The rc.d mess strikes back

Brooks Davis brooks at freebsd.org
Tue Mar 3 10:25:23 PST 2009


On Tue, Mar 03, 2009 at 07:33:39PM +0300, Mike Telahun Makonnen wrote:
> On Tue, Mar 3, 2009 at 4:15 AM, M. Warner Losh <imp at bsdimp.com> wrote:
> > In message: <20090302233215.GA53763 at duncan.reilly.home>
> > ? ? ? ? ? ?Andrew Reilly <andrew-freebsd at areilly.bpc-users.org> writes:
> > : On Mon, Mar 02, 2009 at 01:25:22PM -0700, M. Warner Losh wrote:
> > : > In message: <2fd864e0903020512i22b2c31fg487aaf37fed6398b at mail.gmail.com>
> > : > ? ? ? ? ? ? Astrodog <astrodog at gmail.com> writes:
> > : > : As unfortunate (and annoying) as that delay was, your system was in a
> > : > : "defined" state, at the end of rc.d. As things stand now, that doesn't
> > : > : appear to be the case anymore, and I think that may be a more
> > : > : significant issue than the delay.
> > : >
> > : > I'd be happy with synchronous dhcp.
> 
> Ok. I've been waiting to see if brooks@ was going to weigh in on this,
> but I'll go ahead and make the change now and see if there is any more
> fall-out.
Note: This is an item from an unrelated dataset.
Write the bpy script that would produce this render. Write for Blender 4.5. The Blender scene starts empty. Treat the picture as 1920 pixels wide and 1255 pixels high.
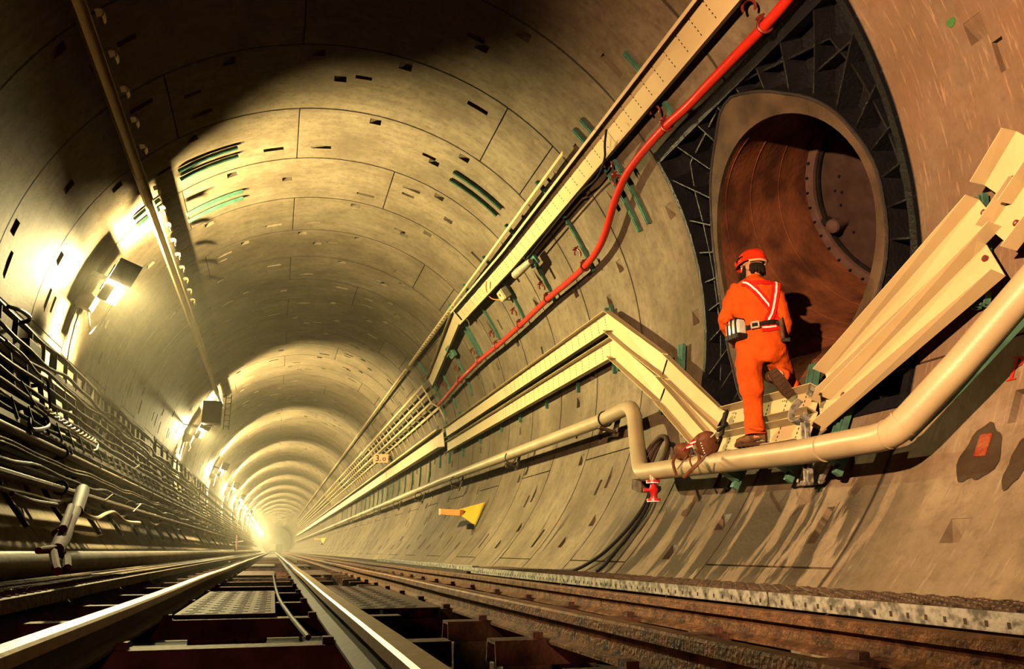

Once that's done, network behaviour should be more or less
> the same as before my change, with the exception that any DHCP
> interfaces that aren't plugged in may delay the boot by more than
> 30sec.

I don't have much time to debug this, but I've not had problems with
services starting too early on the systems I've been running with async
dhcp.  If there is a problem with the wait process we need to actually
debug it.  If the wait for a route/running interface isn't sufficent we
should try to figure out what is.  Synchronous dhcp sucks and yeilds
justifed user complaints so it would be nice to kill it off.  I switched
the default because it worked for me and I hoped that people would help
find and fix edge cases.

BTW, the change to background by default still doesn't make sense to
me.  At best it shouldn't do anything useful in the async case and it
entierly defeats the sync case.

> [snip]
> >
> > : Needing synchronous DHCP as a work-around here is just the
> > : signifier of the problem: it isn't the over-all solution.
> >
> > It is a short-term work-around at best.
> 
> >From the problems that have been reported so far it seems to me the
> problem is with some drivers that repeatedly bring the network link up
> and down.  The *ideal* solution seems (to me) to be to fix these
> drivers.  Am I wrong?

This needs to be the solution in the end.